IYI’nın yazı stiliyle, Diriliş dizisinin sadık izleyicileri tarafından çok iyi bilinen Ertuğrul Gazi’nin sancağından izler taşıyan bir logo…
Bir parti, varlık olarak ortaya çıktığında doğal olarak ‘Vaadi nedir?’ diye bakılır. Logodan vaadden yana bir işaret göremedik. Orta Asya Türklerinden günümüze bir vaat sunması da kolay değil açıkçası. Diriliş’in ruhu, İyi Parti’ye ilham verir mi, diye soranlar vaadi bilmedikçe yanıt da bulamazlar. Sloganında, ‘Türkiye iyi olacak’ deniliyor ki bu ifade öznesiyle belirginleştirilmiş bir vaat değil.
Vaatsiz bir partiden neyi bekleyeceğimizi nasıl bilebiliriz ki?
- Fazla ödülün ne zararı var?
- Vodafone Türkiye, bu yıl Reklamcılar Derneği’nin düzenlediği Kristal Elma Festivali’nden toplam 33 ödülle dönmüş. 482 ödülün dağıtıldığı Kristal Elma’da 13 Kristal, 11 Gümüş ve 8 Bronz Ödül kazanan Vodafone Türkiye, bu yıl ilk kez verilen “Yılın Yaratıcılığa Cesaret Veren Reklamveren Özel Ödülü”nün de sahibi olmuş.
- Prestijli bir mekanda bu kadar çok (dile kolay 482 ödül) ödülün dağıtıldığı bir heyecan ortamında 33 kez alkış almanın sahici ve içten bir coşku yansıtabileceğinden doğrusu emin değilim. Her ödül alkışı, bir öncekinin kıymetini azaltır da ondan. Bir gecede 33 kez aynı heyecanı duymanız mümkün müdür? Bir ödülün sevincini yaşayamadan üstüne bir diğeri gelecek ve sevinç sevince ödül de ödüle benzemez olacak… Eğer anlamını bilmiyorlarsa, merak edenler ‘Müptezellik’ kelimesinin sözlükteki karşılığına bir göz atıversinler.
- Yine de fazla ödülün ne zararı olabilir ki, diye düşünülebilir elbette. Oyun oynuyor olsak, ne kadar puan kazanırsak elbette o kadar iyidir. Ama sonuçta duygulara temas eden, güzeli neden güzel olduğunu görerek ve göstererek ifade eden derinlikli bir değerlendirme sonucunda sizi alkışlatan bir ödül gecesinde takdir görüyorsanız, ‘işin tadı’nın kaçırıldığına dair bir hissin sizi gelip yoklamasına izin verilmemesi gerekmez mi?

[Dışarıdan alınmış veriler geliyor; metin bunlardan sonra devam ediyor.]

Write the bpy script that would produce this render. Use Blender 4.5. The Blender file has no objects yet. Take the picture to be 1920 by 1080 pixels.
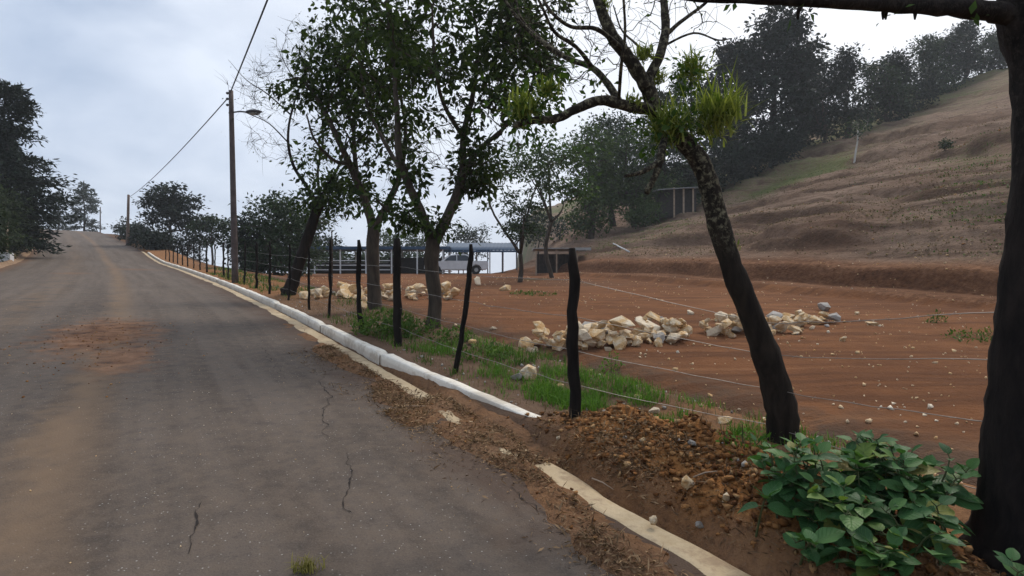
import bpy, bmesh, math, random
import numpy as np
from mathutils import Vector, Matrix, Euler

# ------------------------------------------------------------------ camera
scene = bpy.context.scene
COL = scene.collection
F = 1050.0            # focal length in pixels of the 1920 px wide photograph
CZ = 1.55             # eye height above the road
cam_d = bpy.data.cameras.new('camera')
cam_d.sensor_width = 36.0
cam_d.lens = 36.0 * F / 1920.0
cam_d.clip_start = 0.05
cam_d.clip_end = 2000.0
cam = bpy.data.objects.new('camera', cam_d)
COL.objects.link(cam)
cam.location = (0, 0, CZ)
cam.rotation_euler = (math.radians(90), 0, 0)
scene.camera = cam

# ------------------------------------------------------------------ sky
SUN_AZ = math.radians(35)     # from +Y towards +X
SUN_EL = math.radians(52)
world = bpy.data.worlds.new('World')
scene.world = world
world.use_nodes = True
wn = world.node_tree
wn.nodes.clear()
def N(t, typ, **kw):
    n = t.nodes.new(typ)
    for k, v in kw.items():
        setattr(n, k, v)
    return n
def sky_nodes():
    t = wn; L = t.links.new
    out = N(t, 'ShaderNodeOutputWorld'); bg = N(t, 'ShaderNodeBackground')
    bg.inputs['Strength'].default_value = 0.10
    sky = N(t, 'ShaderNodeTexSky', sky_type='NISHITA')
    sky.sun_disc = False
    sky.sun_elevation = SUN_EL
    sky.sun_rotation = SUN_AZ
    sky.dust_density = 3.0
    tc = N(t, 'ShaderNodeTexCoord')
    sep = N(t, 'ShaderNodeSeparateXYZ'); L(tc.outputs['Generated'], sep.inputs[0])
    # project the direction on a cloud sheet so that clouds flatten towards the horizon
    ad = N(t, 'ShaderNodeMath', operation='ADD'); ad.inputs[1].default_value = 0.50
    mx = N(t, 'ShaderNodeMath', operation='MAXIMUM'); mx.inputs[1].default_value = 0.0
    L(sep.outputs['Z'], mx.inputs[0]); L(mx.outputs[0], ad.inputs[0])
    dx = N(t, 'ShaderNodeMath', operation='DIVIDE'); dy = N(t, 'ShaderNodeMath', operation='DIVIDE')
    L(sep.outputs['X'], dx.inputs[0]); L(ad.outputs[0], dx.inputs[1])
    L(sep.outputs['Y'], dy.inputs[0]); L(ad.outputs[0], dy.inputs[1])
    cb = N(t, 'ShaderNodeCombineXYZ'); L(dx.outputs[0], cb.inputs[0]); L(dy.outputs[0], cb.inputs[1])
    n1 = N(t, 'ShaderNodeTexNoise'); n1.inputs['Scale'].default_value = 3.2
    n1.inputs['Detail'].default_value = 6; n1.inputs['Roughness'].default_value = 0.52
    n1.inputs['Distortion'].default_value = 0.35
    L(cb.outputs[0], n1.inputs['Vector'])
    r = N(t, 'ShaderNodeValToRGB')
    e = r.color_ramp.elements
    e[0].position = 0.36; e[0].color = (2.85, 3.75, 5.3, 1)
    e[1].position = 0.64; e[1].color = (6.4, 7.1, 8.3, 1)
    L(n1.outputs['Fac'], r.inputs[0])
    # brighter veil low over the horizon, the same all the way round
    ho = N(t, 'ShaderNodeMapRange'); ho.inputs['From Min'].default_value = 0.02
    ho.inputs['From Max'].default_value = 0.42
    ho.inputs['To Min'].default_value = 0.62; ho.inputs['To Max'].default_value = 0.0
    L(sep.outputs['Z'], ho.inputs['Value'])
    m0 = N(t, 'ShaderNodeMixRGB'); m0.inputs[2].default_value = (7.1, 7.7, 8.7, 1)
    L(ho.outputs[0], m0.inputs[0]); L(r.outputs[0], m0.inputs[1])
    # the cloud is brighter round the hidden sun
    sd = (math.sin(SUN_AZ) * math.cos(SUN_EL), math.cos(SUN_AZ) * math.cos(SUN_EL), math.sin(SUN_EL))
    dt = N(t, 'ShaderNodeVectorMath', operation='DOT_PRODUCT'); dt.inputs[1].default_value = sd
    L(tc.outputs['Generated'], dt.inputs[0])
    gl = N(t, 'ShaderNodeMapRange', interpolation_type='SMOOTHSTEP'); gl.inputs['From Min'].default_value = 0.35
    gl.inputs['From Max'].default_value = 1.0; gl.inputs['To Min'].default_value = 0.0
    gl.inputs['To Max'].default_value = 0.85
    L(dt.outputs['Value'], gl.inputs['Value'])
    m2 = N(t, 'ShaderNodeMixRGB'); m2.inputs[2].default_value = (9.6, 9.7, 9.9, 1)
    L(gl.outputs[0], m2.inputs[0]); L(m0.outputs[0], m2.inputs[1])
    m1 = N(t, 'ShaderNodeMixRGB'); m1.inputs[0].default_value = 0.90
    L(sky.outputs[0], m1.inputs[1]); L(m2.outputs[0], m1.inputs[2])
    L(m1.outputs[0], bg.inputs['Color']); L(bg.outputs[0], out.inputs['Surface'])
sky_nodes()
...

- Türkiye’de alamayanı nerdeyse dövdükleri Stevie ödüllerinin durumuna düşmemesi için Kristal Elma’nın derhal önlem alması yerinde olur. Türkiye reklamcılığına ilk tesis edildiği günden beri büyük katkısı olduğuna inandığımız Kristal Elma’yı bu tür risklerden korumak gerekir.
- İletişimin temel kurallarından biri, “Fazla olan yanlıştır” der. Fazla olanın ‘çarpan’ değil ‘bölen etkisi’yle algılandığı gerçeğini hatırlatırcasına…
- Eşsiz olduğunuzu hissetmek güzeldir.